La petite histoire des mots
Oligarque
Georges Pop | La brutale invasion de l’Ukraine, décidée par le président russe Vladimir Poutine, a déclenché une salve de sanctions internationales contre Moscou, surtout de la part des pays occidentaux. Ces sanctions sont notamment dirigées contre les banques, les dirigeants et les « oligarques » russes. Ces derniers, dit-on, contrôlent l’essentiel des richesses du pays, ainsi que la quasi-totalité des médias, dans des conditions souvent opaques, voire douteuses, et soutiennent l’homme fort du Kremlin.
Le mot « oligarque » désigne le membre d’une « oligarchie », autrement dit une petite classe, dominante et nantie, associée au gouvernement, généralement autoritaire, d’un pays. En Russie, depuis la chute de l’Union Soviétique et la transition vers une économie de marché, désormais étroitement contrôlée par le pouvoir, ce terme s’est substitué à celui d’ « apparatchik » qui désignait à la fois un membre de l’appareil d’Etat et un adhérent de la « nomenklatura », les privilégiés des régimes communistes des pays de l’Est, au temps de la guerre froide.
Aujourd’hui, « oligarque » est systématiquement employé par la presse, occidentale notamment, pour décrire, non pas les maîtres despotiques du pays, mais les opulents hommes d’affaires russes assujettis à Vladimir Poutine dont ils contribuent à la fortune, laquelle est estimée, par ses opposants, entre 40 et 200 milliards de dollars ; un montant qu’il est naturellement impossible de vérifier de source indépendante.

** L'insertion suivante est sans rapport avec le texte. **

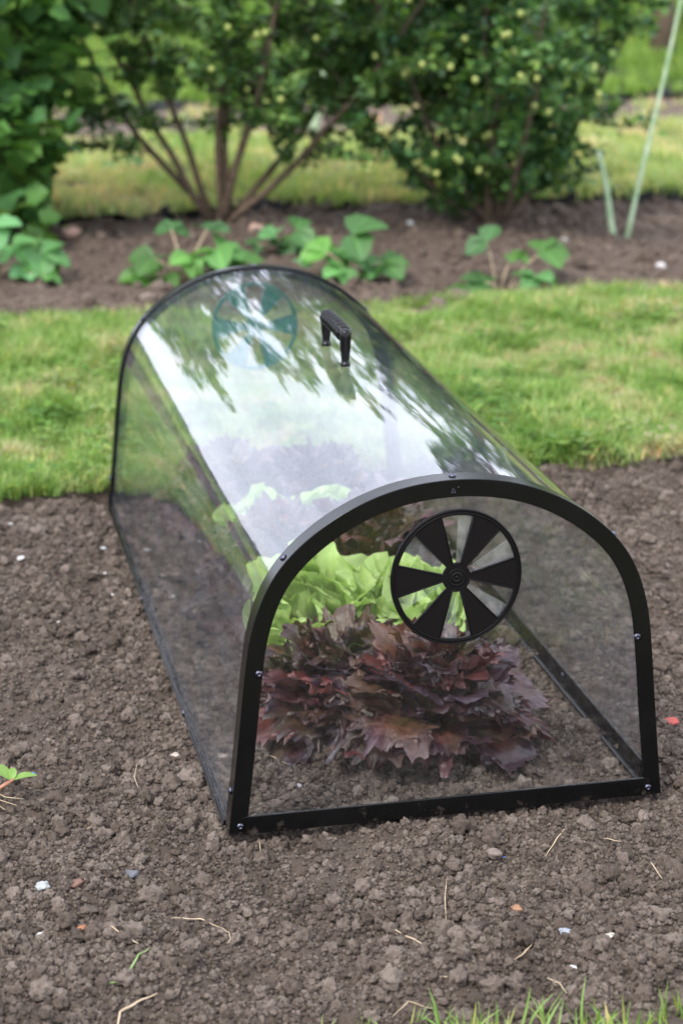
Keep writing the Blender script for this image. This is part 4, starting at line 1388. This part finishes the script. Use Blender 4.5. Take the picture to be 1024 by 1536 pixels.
pebble(848, 1398, 0.0070, (0.38, 0.41, 0.46), 'bluish grey square stone above the bright white stone', 5)
pebble(960, 1450, 0.0040, W_, 'small white stone at the far right near the grass', 6)
pebble(774, 1380, 0.0062, B_, 'small round orange brown stone left of the bluish grey one', 7)
pebble(124, 1400, 0.0052, (0.42, 0.17, 0.08), 'small rusty red stone at the lower left', 8)
pebble(91, 940, 0.0062, (0.72, 0.68, 0.62), 'round white stone halfway up the soil at the left', 9)
pebble(32, 848, 0.0075, W_, 'cream stone near the left photo edge below the lawn', 10)
pebble(166, 892, 0.0065, W_, 'pale stone beside the middle of the left side rail', 11)
pebble(14, 788, 0.0070, W_, 'white stone at the left edge just under the lawn', 12)
pebble(155, 820, 0.0055, (0.5, 0.5, 0.5), 'grey stone next to the far left corner of the cloche', 13)
pebble(157, 856, 0.0045, W_, 'tiny white stone left of the side rail, below the grey one', 14)
pebble(262, 1124, 0.0055, (0.50, 0.42, 0.36), 'beige stone on the soil beside the left side rail', 15)
pebble(818, 1077, 0.0072, (0.50, 0.44, 0.36), 'beige stone inside the cloche, right of the front red lettuce', 16)
pebble(790, 1028, 0.0062, W_, 'white stone inside the cloche near the right red lettuce leaves', 17)
pebble(458, 1152, 0.0062, (0.62, 0.56, 0.50), 'pale upright chip inside the cloche, near the front left', 18, 0.5)
pebble(444, 1166, 0.0072, (0.48, 0.45, 0.45), 'flat grey chip inside the cloche, left of the pale upright chip', 19, 0.35)
pebble(741, 1272, 0.0085, (0.24, 0.19, 0.16), 'pointed brown stone just below the front frame bar', 20, 0.9)
pebble(114, 1326, 0.0090, (0.22, 0.12, 0.09), 'dull reddish brown stone right of the flat pale grey stone', 21)
pebble(198, 1295, 0.0080, (0.16, 0.16, 0.18), 'dark bluish lump of stone on the left soil', 22)
pebble(1008, 1080, 0.0105, (0.50, 0.10, 0.08), 'flat red fragment on the soil at the right edge', 23, 0.35, None)
pebble(757, 1256, 0.0024, (0.05, 0.20, 0.55), 'tiny bright blue grain below the front frame bar', 24, 0.7, None)
pebble(50, 1155, 0.0028, (0.05, 0.20, 0.60), 'tiny blue grain beside the seedling at the left edge', 25, 0.7, None)


def straw(pts, r, label, c='straw'):
    mb = MB(); P = []
    for q in range(len(pts)):
        px, py = pts[q]; g_ = gpt(px, py); P.append(Vector((g_.x, g_.y, sh(g_.x, g_.y) + 0.006)))
    o0 = P[0].copy(); Q = []
    for i in range(len(P) - 1):
        for k in range(5): Q.append(P[i].lerp(P[i + 1], k / 5) - o0)
    Q.append(P[-1] - o0)
    for i in range(1, len(Q) - 1): Q[i] = Q[i] + Vector((0, 0, 0.0005 * math.sin(i * 1.3)))
    mb.tube(Q, [r * 0.9 * (1 - 0.5 * abs(2 * i / (len(Q) - 1) - 1)) for i in range(len(Q))], 6)
    o = mb.build('straw', M[c], None, True, tuple(o0))
    return tag(o, label, 'straw', 'dry straws and rootlets on the soil')


straw([(590, 1378), (615, 1395), (641, 1413)], 0.0011, 'straight straw lying on the soil below the middle of the cloche')
straw([(256, 1374), (300, 1378), (330, 1386)], 0.0008, 'thin pale straw lying across the lower left soil')
straw([(330, 1386), (343, 1390), (346, 1402), (341, 1410)], 0.0007, 'short hooked rootlet at the end of the thin pale straw')
straw([(640, 1465), (690, 1469), (734, 1462)], 0.0008, 'long flat straw low in the middle, above the grass')
straw([(588, 1508), (612, 1497), (648, 1499)], 0.0008, 'pale greenish curved straw near the bottom edge')
straw([(772, 1432), (786, 1425), (801, 1418)], 0.0009, 'short straw left of the bright white stone')
straw([(818, 1276), (834, 1256), (846, 1243)], 0.0008, 'slanting straw below the right end of the front bar')
straw([(670, 1390), (667, 1350), (670, 1322)], 0.0007, 'fine upright rootlet in the middle of the lower soil')
straw([(166, 1412), (184, 1418), (208, 1428)], 0.0011, 'pale chip of straw above the green blade at the lower left')
straw([(174, 1536), (180, 1515), (206, 1505), (236, 1492)], 0.0016, 'forked brown twig at the very bottom left')
straw([(206, 1142), (201, 1160), (207, 1186)], 0.0007, 'thin curved rootlet on the left soil near the rail')
straw([(130, 1236), (150, 1227)], 0.0009, 'short straw right of the seedling roots')
straw([(388, 1245), (391, 1268)], 0.0007, 'short straw sticking out under the front bar')
straw([(385, 1110), (408, 1122), (430, 1134)], 0.0007, 'fine straw inside the cloche at the left of the panel')
straw([(160, 1480), (186, 1476), (208, 1450), (224, 1434)], 0.0012, 'green grass blade lying on the lower left soil', 'blade')
straw([(905, 1262), (930, 1268)], 0.0007, 'faint straw on the soil right of the front corner')
straw([(820, 1458), (838, 1470), (850, 1492)], 0.0008, 'rootlet bending down to the grass at the bottom right')
straw([(974, 1316), (992, 1332)], 0.0008, 'small straw near the right photo edge')

# seedling at the left edge
p = gpt(14, 1190); z0 = sh(p.x, p.y)
sd = empty('seedling', (p.x, p.y, z0), 'small weed seedling with two green leaves and a reddish stem at the left edge', 'plant')
sd.scale = (1.35, 1.35, 1.35)
M['redstem'] = mat_plain('red_stem', (0.32, 0.13, 0.09), 0.5, 0.4, noise=((0.28, 0.10, 0.07), (0.40, 0.22, 0.12)), bscale=80)
mb = MB(); mb.tube([(-0.03, 0, 0.004), (-0.008, 0, 0.010), (0.004, 0, 0.018)], [0.0022, 0.002, 0.0014], 7); mb.build('stem', M['redstem'], sd)
for (a, ln, rise) in ((0.25, 0.022, 0.35), (2.7, 0.028, 0.6), (1.6, 0.014, 0.9)):
    ns, nt = 8, 7; S, T = np.meshgrid(np.linspace(0, 1, ns), np.linspace(-1, 1, nt), indexing='ij')
    w = 0.24 * np.sin(S ** 0.9 * math.pi * 0.95) ** 0.8 + 0.02
    X = S * math.cos(rise); Z = S * math.sin(rise) - 0.25 * S ** 2 + 0.3 * np.abs(T) * w; Y = T * w
    V = np.stack([X * math.cos(a) - Y * math.sin(a), X * math.sin(a) + Y * math.cos(a), Z], -1).reshape(-1, 3) * ln + np.array([0.003, 0, 0.017])
    idx = np.arange(ns * nt).reshape(ns, nt)
    F = np.stack([idx[:-1, :-1], idx[1:, :-1], idx[1:, 1:], idx[:-1, 1:]], -1).reshape(-1, 4)
    obj('leaf', make_mesh('leaf', V, F, M['green'], True, np.full((len(V), 3), 1.0) * np.array([0.20, 0.34, 0.07])), sd)
mb = MB()
for k in range(5):
    a = -0.6 - 0.5 * k; mb.tube([(-0.012, 0, 0.006), (-0.012 + 0.012 * math.cos(a), 0.016 * math.sin(a), 0.006), (-0.010 + 0.022 * math.cos(a + .5), 0.026 * math.sin(a + .5), 0.001)], 0.0005, 5)
mb.build('roots', M['straw'], sd)

print('SCENE OK', len(bpy.data.objects))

En France, « oligarque » a fait son apparition, avec la graphie « olygarche », dans certains essais littéraires sur la monarchie, à partir du milieu du XVIe siècle. Le mot a été emprunté au grec « oligárkhês » qui associe les mot « oligos », qui signifie « peu » ou « peu nombreux », et « arkhê » qui, philosophiquement, définit l’origine et le commencement du monde, ainsi que, plus prosaïquement, le chef, le premier d’une série ou le pouvoir. En français, on retrouve d’ailleurs le préfixe « arkhè » dans le mot « archange » qui, dans la hiérarchie des anges, désigne un ange « supérieur ». Dans la Grèce antique, l’oligarchie, celle de Sparte, par exemple, supposait la division des citoyens en plusieurs classes, dont l’une seulement participait au gouvernement. Elle se distinguait de la « tyrannie », le pouvoir, par la force et sans légitimité, d’un homme seul, qualifié de « tyran » ; de l’« aristocratie », le gouvernement des « meilleurs » dans lequel le pouvoir était détenu par une élite, ainsi que de la démocratie, le gouvernement par le peuple, née à Athènes. Au sens strict du terme, comme le font d’ailleurs remarquer certains intellectuels russes, les richissimes hommes d’affaires liés au Kremlin, qui se dorent la pilule sur des yachts, séjournent dans de somptueuses résidences, sur la riviera française ou, plus discrètement, en Suisse, et planquent des fortunes considérables dans les banques du Royaume-Uni, ne sont pas des « oligarques », dans la mesure où ils ne sont pas directement associés au pouvoir. Mais dans le monde qui est le nôtre, celui de l’information en temps réel, des réseaux sociaux, des « fake news » et des manipulations, seule une inoffensive « oligarchie culturelle » prête encore attention aux définitions précises.